Okay, so America does have a couple options. It could use mercenaries, as is already being bandied about in military circles. Then the Hessians will have come full circle. Or it can build up Iraq's army as a force multiplier, and start drawing down its own numbers to give it freedom to move elsewhere. The spectacular successes of the ARVN come to mind in this respect.
America has a third option, of course. Get the world behind it. Britain could do maybe up to 10,000 sustained, France, Germany, Italy, Spain, Poland ditto, Turkey too even -- if their troops are put in the SOUTH of the country -- and suddenly you've got an occupation force that: isn't a particularly tempting terrorist target, so it can restructure Iraq faster and more effectively; frees up enough Americans for phase two, whatever that is, or even to take on the Koreans; and avoids overreliance on Iraqis or mercs, which will only eat away at the new country from within.
There would still be American leadership of course, an American administrator, American money for the most part... still at least a division's worth of American troops on the ground, but maybe 20,000 tops (civil affairs and special forces in the streets, and a strong quick reaction force kept in a well-protected sanctum to back all the peacekeepers up). The outcome could be a functioning, grateful country in three years, at which point the West could start drawing down.

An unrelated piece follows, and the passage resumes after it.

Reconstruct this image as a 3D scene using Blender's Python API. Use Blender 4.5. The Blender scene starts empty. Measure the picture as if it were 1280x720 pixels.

That's the best-case scenario, sure. All kinds of stuff can happen. But it's worth shooting for. And maybe if waiting a couple months will bring a couple other nations with strong militaries on board to help with the reconstruction, maybe it's worth the wait. That's all I'm saying. I'm not sure I'm fully with Robert Wright, and his belief in the need for TWO more U.N. resolutions before war; but if the choice is between rushed and wrong, and reasoned and right, then I'd say wait for fall if you had to.
The counter to that, of course, one I've read frequently elsewhere, is once the other countries have seen the U.S. has done all the heavy warfighting, they'll jump at the chance to put boots on the ground as peacekeepers. To which I'd say, um, look at Afghanistan, where there's been two years of constant scratching and biting just to get a brigade's worth of good troops in Kabul. Add to that the prospect of serving under American command, which will rankle all the more, and many will stay home altogether. The only alternative to straight-out American command, of course, remains U.S. authority under the auspices of a well-respected international body, like NATO or the Security Council. But for that to be an option, someone would have to put a muzzle on Mr. Rumsfeld...
UPDATE: Angua comments. I'm not sure I'd classify this as an "anti-war" argument, as I think on the balance, I'm still a borderline "pro" on the whole issue. I just don't see great prospects of post-war success if both NATO and the UN end up getting bypassed along the way... so maybe it's better seen as an "anti-unilateral" argument.